Oktober 2023: Titik Awal Penuh Harapan

Semua bermula dari sebuah kabar gembira. Indonesia secara resmi mendapatkan kuota tambahan sebanyak 20.000 jemaah dari Kerajaan Arab Saudi. 

Angka ini menjadi angin segar, memunculkan harapan bagi ribuan calon jemaah yang telah bertahun-tahun berada dalam daftar tunggu. Pada titik ini, belum ada tanda-tanda badai akan datang.

27 November 2023: Kesepakatan Suci di Senayan

Menindaklanjuti kuota tambahan, Komisi VIII DPR RI menggelar rapat kerja krusial bersama Menteri Agama Yaqut Cholil Qoumas. 

Baca Juga: Soal Cawapres Pendamping Ganjar Pranowo, Gus Yaqut: Kualitas Erick Thohir Tak Diragukan

Dalam rapat ini, lahirlah sebuah kesepakatan fundamental. Total kuota haji Indonesia untuk tahun 2024 ditetapkan sebanyak 241.000 jemaah.

Yang terpenting, komposisi pembagiannya disepakati secara tegas, mengacu pada amanat Undang-Undang Nomor 8 Tahun 2019: 92% untuk jemaah haji reguler (221.720) dan 8% untuk jemaah haji khusus (19.280). 

Rapat ini juga menyepakati Biaya Penyelenggaraan Ibadah Haji (BPIH) sebesar Rp93,4 juta. Kesepakatan ini dianggap sebagai landasan hukum dan komitmen bersama antara pemerintah dan legislatif.

Desember 2023: Faktor Eksternal yang Mengubah Permainan

Suasana ibadah haji 2024 di tanah suci. [Istimewa]

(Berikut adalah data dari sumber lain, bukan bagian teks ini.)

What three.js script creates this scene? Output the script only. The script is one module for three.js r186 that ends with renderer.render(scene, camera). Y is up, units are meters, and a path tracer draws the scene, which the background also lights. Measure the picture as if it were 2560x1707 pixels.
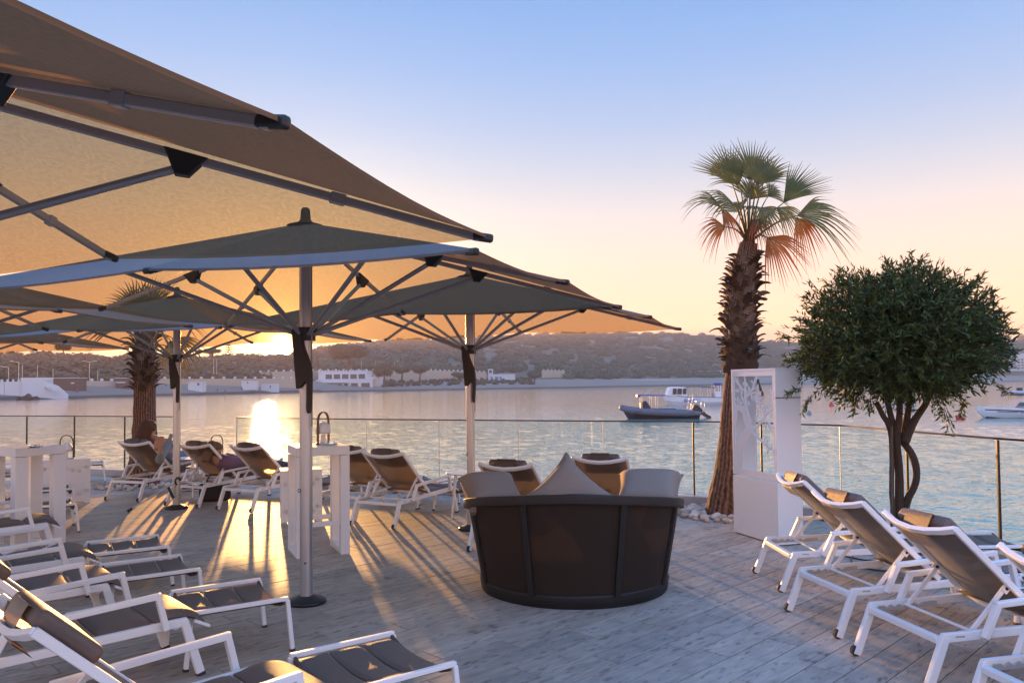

Sebuah perubahan signifikan terjadi di Arab Saudi. Pemerintah Saudi menerapkan kebijakan baru yang tak terduga: sistem zonasi untuk pemondokan di Mina. 

Tradisi tarif tunggal dihapus, digantikan dengan lima zona berjenjang di mana lokasi terdekat dengan Jamarat (tempat lontar jumrah) memiliki biaya sewa paling mahal.

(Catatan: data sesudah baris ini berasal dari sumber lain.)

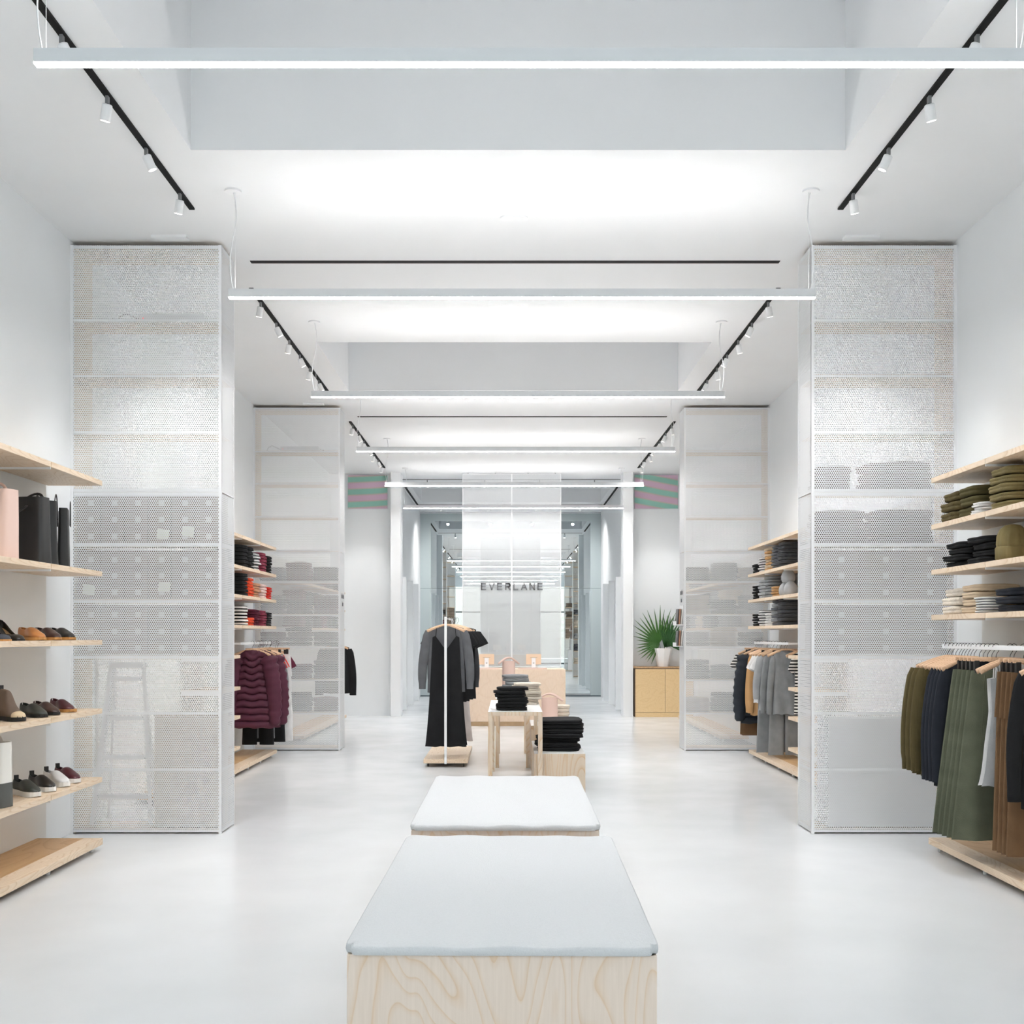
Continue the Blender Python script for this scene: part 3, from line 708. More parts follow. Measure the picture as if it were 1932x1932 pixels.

Menurut Dirjen PHU Hilman Latief, kebijakan ini menjadi titik balik. "Jemaah haji reguler Indonesia, berdasarkan perhitungan anggaran, hanya mampu ditempatkan di Zona 3 dan 4." 

Masalahnya, zona tersebut sudah padat. Kuota tambahan 20.000 jemaah tidak mungkin lagi dipaksakan masuk ke sana. 

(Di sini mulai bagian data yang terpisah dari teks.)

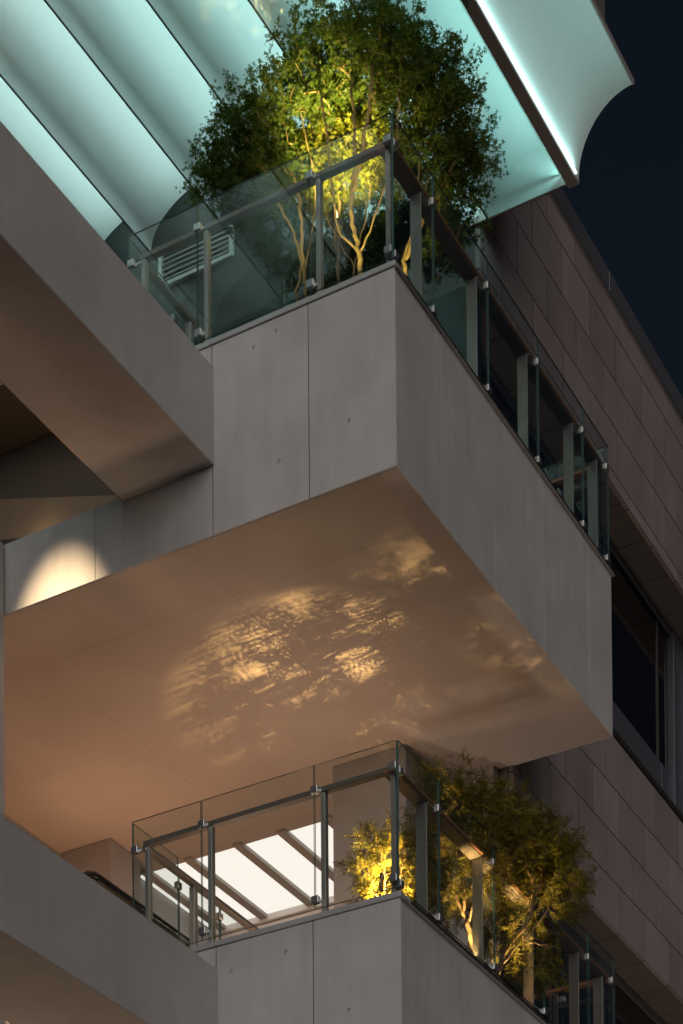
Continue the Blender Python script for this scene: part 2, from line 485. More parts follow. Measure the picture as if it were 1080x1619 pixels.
for k in range(6):
    z = 3.24+k*0.055
    b = MB().hexa([(-4.18, 2.70, z), (-3.34, 2.70, z), (-3.34, 2.745, z+0.03), (-4.18, 2.745, z+0.03),
                   (-4.18, 2.70, z+0.010), (-3.34, 2.70, z+0.010), (-3.34, 2.745, z+0.040), (-4.18, 2.745, z+0.040)])
    b.build('slat', 'vent_paint', vt)
st = thing('stair_flank', 'bronze sloping stair flank in the dark gap at far left', 'stair', (-4.2, 0.8, -1.09))
MB().prism([(-8.0, -1.09), (-2.83, -1.09), (-2.83, -0.60), (-3.4, -0.41), (-8.0, 1.0)], 0.80, 0.86).build('cladding', 'bronze', st)
MB().prism([(-8.0, -1.09), (-2.85, -1.09), (-3.4, -0.80), (-8.0, 0.35)], 0.70, 0.80).build('skirt', 'dark_metal', st)
MB().box(-8.0, -2.9, 0.13, 2.74, 0.56, 0.66).build('shade_slab', 'bronze', st)  # slab added to keep canopy light out of the gap
MB().box(-8.0, -2.9, 0.90, 0.95, -1.05, 0.555).build('gap_sheet', 'dark_bronze', st)  # dark sheet added to give the gap its deep brown shade
MB().tube([(-4.35, 0.70, -0.58), (-4.24, 0.70, -0.575)], 0.012, 8).build('marker_lamp', 'lamp_white', st)
lamp('POINT', 'glow', (-4.29, 0.62, -0.60), 2.2, (1.0, 0.72, 0.45), st, shadow_soft_size=0.03)

# ------------------------------------------------------------------ canopy of curved lit shells
cp = thing('canopy', 'glowing cyan canopy of long curved shells over the upper terrace', 'canopy', (-2.5, 1, 3.65))
CZ = 3.65
TWX = 0.33
XL = [-6.79, -5.98, -5.165, -4.35, -3.49, -2.675, -1.862, -1.05, -0.16]
def arc(x0, wd, ht, n=56, t0=0.0):
    out = []
    for i in range(n+1):
        q = (math.pi/2)*(i/n)
        out.append((x0+wd*(1-math.cos(q)), CZ+ht*math.sin(q)))
    return out
for i in range(len(XL)-1):
    x0, x1 = XL[i], XL[i+1]
    ys = -3.93 if x0 < -2.0 else -2.4
    ye = 2.748 if x0 < -2.7 else 4.12
    wd = x1-x0-0.012
    inner = arc(x0+0.012, wd, 0.53)
    outer = [(x-0.012, z+0.012) for x, z in inner][::-1]
    b = MB().prism(inner+[(inner[-1][0], inner[-1][1]+0.03)]+[(x, z+0.02) for x, z in outer[1:]], ys, ye)
    b.build('shell', 'shell_white', cp)
    # dark lower lip and the upright behind it that hides the light strip of the neighbour bay
    piece('lip', x0-0.006, x0+0.010, ys, ye, CZ-0.012, CZ+0.004, 'shell_edge', cp, 0.003)
    if x1 < -0.2:
        MB().box(x1-0.012, x1-0.002, ys, ye, CZ+0.005, CZ+0.545).build('upright', 'shell_white', cp)
    f = (i-3)/4.0
    f = max(0.0, min(1.0, f))
    colr = (0.62-0.20*f, 1.0, 0.965-0.02*f)
    ln = ye-ys-0.1
    piece('led_strip', x1-0.038, x1-0.018, ys+0.05, ye-0.05, CZ+0.09, CZ+0.10, 'led_cyan', cp, 0.0)
    piece('led_baffle', x1-0.068, x1-0.064, ys, ye, CZ+0.106, CZ+0.1195, 'shell_edge', cp, 0.0)
    o = lamp('AREA', 'strip_light', (x1-0.030, (ys+ye)/2, CZ+0.110), 2.7*ln*(1.0 if i > 0 else 0.8), colr, cp,
             shape='RECTANGLE', size=0.02, size_y=ln)
    o.rotation_euler = (math.pi, rad(-40), 0)
# beam with the open outer wing
MB().box(-0.155, -0.035, -2.4, 4.16, CZ-0.03, CZ+0.62).bevel(0.006).build('beam', 'canopy_beam', cp)
wing = [(-0.034+0.60*(1-math.cos(q)), CZ+0.745*math.sin(q)) for q in [math.pi/2*k/60 for k in range(61)]]
wout = [(x-0.006, z+0.03) for x, z in wing][::-1]
MB().prism(wing+wout, -2.4, 4.14).build('wing_shell', 'shell_white', cp)
piece('wing_edge', 0.556, 0.580, -2.4, 4.145, CZ+0.735, CZ+0.785, 'canopy_beam', cp, 0.004)
piece('led_strip', -0.030, -0.012, -2.3, 4.05, CZ+0.0, CZ+0.012, 'led_cyan', cp, 0.0)
o = lamp('AREA', 'strip_light', (-0.006, 0.87, CZ+0.03), 15.0, (0.50, 1.0, 0.95), cp, shape='RECTANGLE', size=0.02, size_y=6.3)
o.rotation_euler = (math.pi, rad(12), 0)
for x0, x1 in ((-1.05, -0.16), (-1.862, -1.05), (-2.675, -1.862)):
    MB().box(x0+0.003, x1-0.003, 4.105, 4.119, CZ-0.008, CZ+0.53).build('end_plate', 'shell_white', cp)
MB().box(-2.67, -0.16, 4.121, 4.132, CZ-0.01, CZ+0.6).build('end_cover', 'canopy_beam', cp)
MB().box(-7.0, -2.2, -3.95, 2.74, CZ+0.63, CZ+0.8).build('roof_deck', 'core', cp)
MB().box(-2.2, -0.16, -2.42, 4.13, CZ+0.63, CZ+0.8).build('roof_deck', 'core', cp)
MB().box(-7.0, -2.7, -3.97, -3.935, CZ-0.01, CZ+0.8).build('front_fascia', 'canopy_beam', cp)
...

Satu-satunya opsi yang tersedia adalah Zona 2 yang masih lowong, namun dengan biaya yang jauh melampaui kemampuan anggaran jemaah haji reguler.

9 Januari 2024: Terbitnya Keppres yang 'Menggantung'

Pemerintah menerbitkan Keputusan Presiden (Keppres) Nomor 6 Tahun 2024 tentang Biaya Penyelenggaraan Ibadah Haji. 

Keppres ini menjadi landasan hukum utama untuk BPIH. Namun, ada satu detail krusial yang luput: Keppres ini sama sekali tidak merinci pembagian alokasi kuota antara haji reguler dan haji khusus. 

Kekosongan inilah yang kemudian menjadi celah administratif.

29 Januari 2024: Langkah Sepihak Kemenag

Menghadapi tekanan operasional akibat kebijakan zonasi Saudi dan kekosongan rincian kuota dalam Keppres, Kemenag mengambil langkah diskresi.

Direktur Jenderal Penyelenggaraan Haji dan Umrah menerbitkan SK Dirjen PHU Nomor 118 Tahun 2024.

Inilah momen yang menjadi jantung polemik. Di dalam SK level Dirjen ini, Kemenag secara teknis menetapkan alokasi kuota tambahan. 

Dari 20.000 kuota ekstra, 10.000 dialokasikan untuk haji khusus. Artinya, Kemenag mengubah rasio yang sebelumnya disepakati bersama DPR. 

Kemenag berdalih langkah ini adalah satu-satunya cara cepat dan logis untuk mengisi slot kosong di Zona 2 Mina yang mahal, yang hanya bisa dipenuhi oleh jemaah haji khusus.

Juli 2024: Ledakan Politik di Parlemen

Suasana ibadah haji 2024 di tanah suci. [Istimewa]

Ketidaksinkronan antara kesepakatan rapat kerja November 2023 dan implementasi di lapangan yang didasari SK Dirjen Januari 2024 akhirnya tercium oleh DPR. 

Para wakil rakyat merasa kesepakatan bersama telah diabaikan melalui sebuah produk hukum yang levelnya lebih rendah. 

Mereka mempertanyakan mengapa perubahan fundamental ini tidak dikonsultasikan kembali secara formal dalam rapat kerja.

Puncak dari kekecewaan dan kecurigaan ini adalah pembentukan Pansus Hak Angket Haji pada 9 Juli 2024. 

DPR kini menggunakan hak konstitusionalnya untuk menyelidiki secara tuntas, apakah tindakan Kemenag murni sebuah diskresi teknis yang dapat dibenarkan untuk menyelamatkan situasi, atau sebuah pelanggaran terhadap undang-undang dan komitmen politik yang telah dibuat.